Übereinkommen betreffend die Staatsbürgerschaft
Vorwort
Art. 1 Artikel 1.
Die Arten des Gewerbes oder Verlustes der Staatsbürgerschaft werden durch die Gesetze eines jeden Staates geregelt.
Art. 2 Artikel 2.
Im Verhältnis zwischen den Hohen Vertragsteilen wird die Staatsbürgerschaft durch ein Zeugnis nachgewiesen werden, welches von der nach der Gesetzgebung eines jeden Staates hiezu zuständigen Behörde auszustellen und von der zuständigen Oberbehörde derselben zu vidieren sein wird. Das Zeugnis wird den gesetzlichen Erwerbsgrund der ausgewiesenen Staatsbürgerschaft angeben. Jeder der Hohen vertragschließenden Teile wird indessen in allen Fällen, in denen er es für notwendig erachtet, fordern können, daß der Inhalt des Zeugnisses durch die Zentralbehörde des Staates bestätigt wird.
Art. 3 Artikel 3.
Die Hohen vertragschließenden Teile verpflichten sich, einander die Liste jener Behörden mitzuteilen, welche zur Ausstellung und Vidierung der im vorhergehenden Artikel erwähnten Zeugnisse kompetent sind.
Art. 4 Artikel 4.
Im Falle eines Streites zwischen den Hohen Vertragsteilen über die Staatsangehörigkeit, die nach den Bestimmungen der Verträge von Saint-Germain und von Trianon einem Angehörigen des ehemaligen Kaiserreiches Österreich oder einem Angehörigen des ehemaligen Königreiches Ungarn zuzuerkennen sei, wird eine Kommission den Streitfall entscheiden, sofern die Fristen für die Ausübung eines Wahl- oder Optionsrechtes bereits verstrichen sind.
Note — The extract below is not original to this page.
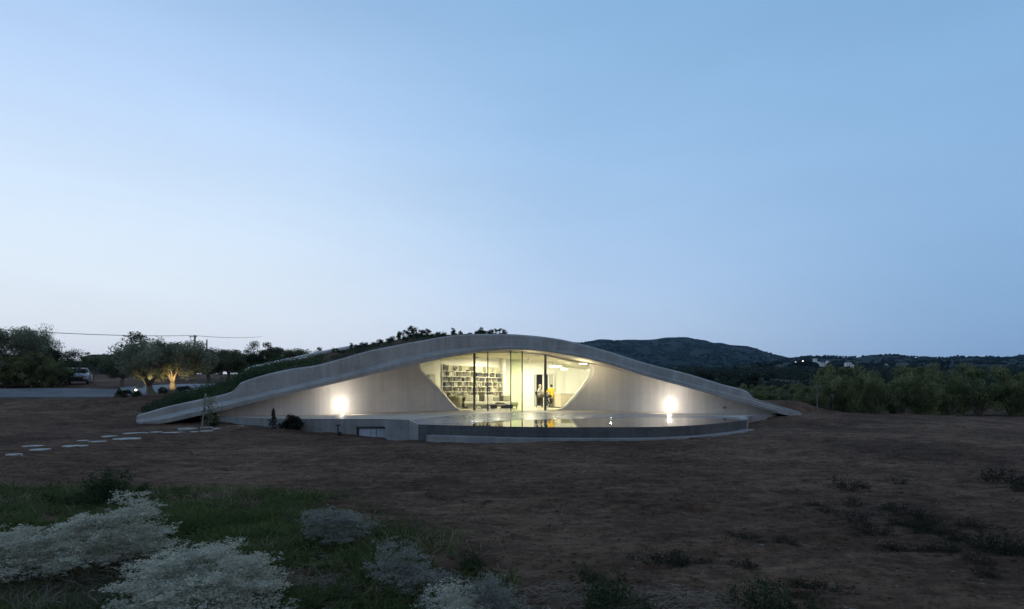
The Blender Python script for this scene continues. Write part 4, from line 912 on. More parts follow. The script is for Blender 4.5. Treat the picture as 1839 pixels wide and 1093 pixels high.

Die Kommission wird aus je einem Delegierten der am Streitfalle beteiligten Hohen vertragschließenden Teile und einem Präsidenten bestehen, welcher von den erwähnten Vertragszeiten einstimmig gewählt, im Falle aber eine einstimmige Wahl nicht zustande käme, von dem Präsidenten der Schweizerischen Eidgenossenschaft ernannt wird. Er darf nicht Staatsangehöriger eines Signatarstaates des gegenwärtigen Vertrages sein. Falls die Delegierten sich über die Entscheidung des Streitfalles nicht einigen sollten, wird der Präsident die Entscheidung fällen.
Die getroffenen Entscheidungen werden in jedem Fall endgültig sein.
Die vorstehenden Bestimmungen berühren in keiner Weise die Bestimmungen und Regeln der Verträge von Saint-Germain und Trianon, insbesondere die Bestimmungen der Artikel 81 und 230 des Vertrages von Saint-Germain und der Artikel 65 und 213 des Vertrages von Trianon, noch auch die Bestimmungen der besonderen Übereinkommen, welche zwischen den beteiligten Staaten geschlossen wurden oder noch geschlossen werden, insbesondere jene des zu Brünn am 7. Juni 1920 zwischen Österreich und der Tschecho-Slowakei unterzeichneten Übereinkommens.
Art. 5 Artikel 5.
Das gegenwärtige Übereinkommen wird sobald als möglich ratifiziert werden.
Jeder Staat wird seine Ratifikation der italienischen Regierung übermitteln, welche alle übrigen Signatarstaaten hievon verständigen wird.
Die Ratifikationsurkunden werden im Archiv der italienischen Regierung hinterlegt bleiben.
Das gegenwärtige Übereinkommen wird für jeden Signatarstaat vom Zeitpunkte der Hinterlegung seiner Ratifikationsurkunde in Kraft treten und wird von diesem Zeitpunkt an gegenüber allen jenen Staaten gelten, welche bereits vorher ihre Ratifikationsurkunden hinterlegt haben.
Urkund dessen haben die obgenannten Bevollmächtigten das gegenwärtige Übereinkommen unterfertigt.
Geschehen zu Rom den sechsten April Eintausendneunhundertzweiundzwanzig in französischer und italienischer Sprache, welche Texte gleich authentisch sind, in einer einzigen Ausfertigung, die im Archiv der Regierung des Königreiches Italien verwahrt bleibt und von der beglaubigte Abschriften an jeden der Signatarstaaten werden verwendet werden.